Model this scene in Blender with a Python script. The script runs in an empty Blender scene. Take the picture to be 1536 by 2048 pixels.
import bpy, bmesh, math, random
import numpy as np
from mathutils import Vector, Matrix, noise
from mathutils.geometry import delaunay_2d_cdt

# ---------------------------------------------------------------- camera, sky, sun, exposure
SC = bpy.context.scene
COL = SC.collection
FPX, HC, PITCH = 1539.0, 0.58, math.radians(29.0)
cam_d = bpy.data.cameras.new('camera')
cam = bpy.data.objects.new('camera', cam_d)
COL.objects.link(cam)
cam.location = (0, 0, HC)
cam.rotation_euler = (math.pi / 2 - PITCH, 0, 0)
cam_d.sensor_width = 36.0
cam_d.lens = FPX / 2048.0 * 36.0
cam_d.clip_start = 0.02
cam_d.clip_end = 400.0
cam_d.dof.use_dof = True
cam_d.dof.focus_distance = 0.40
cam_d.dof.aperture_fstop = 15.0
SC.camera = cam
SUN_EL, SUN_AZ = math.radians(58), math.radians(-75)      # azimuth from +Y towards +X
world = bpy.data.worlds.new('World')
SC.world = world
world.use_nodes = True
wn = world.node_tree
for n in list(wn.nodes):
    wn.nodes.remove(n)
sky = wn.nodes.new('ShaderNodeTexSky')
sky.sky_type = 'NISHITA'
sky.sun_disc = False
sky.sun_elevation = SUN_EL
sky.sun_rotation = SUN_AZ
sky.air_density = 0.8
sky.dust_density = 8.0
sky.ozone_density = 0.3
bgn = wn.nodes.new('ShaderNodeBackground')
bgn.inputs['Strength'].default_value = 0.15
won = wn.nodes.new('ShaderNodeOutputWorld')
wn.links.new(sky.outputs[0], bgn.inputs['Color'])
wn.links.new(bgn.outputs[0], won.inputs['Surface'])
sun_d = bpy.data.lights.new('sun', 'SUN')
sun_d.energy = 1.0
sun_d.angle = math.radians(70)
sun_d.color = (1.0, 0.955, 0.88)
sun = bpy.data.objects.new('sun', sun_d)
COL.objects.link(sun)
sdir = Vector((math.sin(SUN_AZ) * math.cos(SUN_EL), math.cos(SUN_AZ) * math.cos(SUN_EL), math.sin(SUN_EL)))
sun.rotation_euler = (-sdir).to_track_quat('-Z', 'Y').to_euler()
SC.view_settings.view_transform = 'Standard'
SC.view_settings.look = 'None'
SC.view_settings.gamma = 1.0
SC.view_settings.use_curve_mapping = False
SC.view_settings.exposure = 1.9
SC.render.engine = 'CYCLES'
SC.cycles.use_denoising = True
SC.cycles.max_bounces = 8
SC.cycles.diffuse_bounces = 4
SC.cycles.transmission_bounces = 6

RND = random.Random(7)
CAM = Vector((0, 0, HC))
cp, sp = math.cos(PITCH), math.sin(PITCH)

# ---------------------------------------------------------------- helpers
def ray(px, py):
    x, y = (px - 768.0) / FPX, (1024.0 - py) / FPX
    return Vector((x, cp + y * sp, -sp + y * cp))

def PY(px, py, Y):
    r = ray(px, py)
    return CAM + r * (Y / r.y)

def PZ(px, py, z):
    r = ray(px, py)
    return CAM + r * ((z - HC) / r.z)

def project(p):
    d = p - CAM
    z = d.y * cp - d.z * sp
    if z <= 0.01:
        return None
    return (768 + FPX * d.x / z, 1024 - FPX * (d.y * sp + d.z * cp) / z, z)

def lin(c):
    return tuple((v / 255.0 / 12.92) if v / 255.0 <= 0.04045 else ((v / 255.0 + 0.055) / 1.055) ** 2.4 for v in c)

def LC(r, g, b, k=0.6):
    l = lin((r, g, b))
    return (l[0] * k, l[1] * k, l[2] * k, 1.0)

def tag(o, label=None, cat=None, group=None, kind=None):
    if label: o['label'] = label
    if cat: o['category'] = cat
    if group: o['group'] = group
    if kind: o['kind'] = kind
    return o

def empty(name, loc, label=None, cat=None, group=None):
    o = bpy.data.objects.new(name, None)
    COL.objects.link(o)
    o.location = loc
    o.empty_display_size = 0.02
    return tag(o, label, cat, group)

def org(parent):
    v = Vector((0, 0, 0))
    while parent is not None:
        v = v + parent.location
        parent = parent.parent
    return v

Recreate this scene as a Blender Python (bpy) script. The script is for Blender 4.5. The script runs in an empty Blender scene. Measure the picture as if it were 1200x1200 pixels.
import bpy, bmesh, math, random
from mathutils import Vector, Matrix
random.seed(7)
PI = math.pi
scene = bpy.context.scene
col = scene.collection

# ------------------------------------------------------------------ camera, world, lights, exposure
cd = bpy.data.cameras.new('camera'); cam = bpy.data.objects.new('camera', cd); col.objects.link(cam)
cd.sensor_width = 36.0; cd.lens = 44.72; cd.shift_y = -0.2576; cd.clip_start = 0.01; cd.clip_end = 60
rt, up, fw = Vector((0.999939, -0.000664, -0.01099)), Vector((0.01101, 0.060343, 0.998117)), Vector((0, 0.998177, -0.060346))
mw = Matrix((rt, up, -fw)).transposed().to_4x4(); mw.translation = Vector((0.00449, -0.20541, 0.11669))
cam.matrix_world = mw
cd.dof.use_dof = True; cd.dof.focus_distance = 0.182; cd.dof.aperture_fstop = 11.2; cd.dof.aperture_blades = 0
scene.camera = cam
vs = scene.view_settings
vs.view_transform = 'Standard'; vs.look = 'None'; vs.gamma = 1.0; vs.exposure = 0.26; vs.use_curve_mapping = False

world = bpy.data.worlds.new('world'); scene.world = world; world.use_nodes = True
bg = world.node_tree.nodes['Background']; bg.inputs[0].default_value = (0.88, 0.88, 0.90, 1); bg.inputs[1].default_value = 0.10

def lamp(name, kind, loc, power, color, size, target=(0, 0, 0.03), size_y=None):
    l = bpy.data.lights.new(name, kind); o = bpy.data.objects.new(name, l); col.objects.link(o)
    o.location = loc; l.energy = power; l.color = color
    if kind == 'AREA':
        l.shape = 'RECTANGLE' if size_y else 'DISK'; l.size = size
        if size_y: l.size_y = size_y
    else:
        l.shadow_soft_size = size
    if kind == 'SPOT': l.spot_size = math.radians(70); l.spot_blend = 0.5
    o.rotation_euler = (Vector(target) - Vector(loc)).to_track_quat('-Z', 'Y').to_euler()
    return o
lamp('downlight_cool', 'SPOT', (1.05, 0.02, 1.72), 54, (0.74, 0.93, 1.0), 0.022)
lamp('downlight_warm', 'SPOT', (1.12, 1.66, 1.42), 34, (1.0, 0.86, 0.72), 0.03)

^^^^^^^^

Repeat, exactly as they stand above, the lines from the line with "Recreate this scene" to the line with "col = scene.collection", both lines included.

▶ [Complete output]
Recreate this scene as a Blender Python (bpy) script. The script is for Blender 4.5. The script runs in an empty Blender scene. Measure the picture as if it were 1200x1200 pixels.
import bpy, bmesh, math, random
from mathutils import Vector, Matrix
random.seed(7)
PI = math.pi
scene = bpy.context.scene
col = scene.collection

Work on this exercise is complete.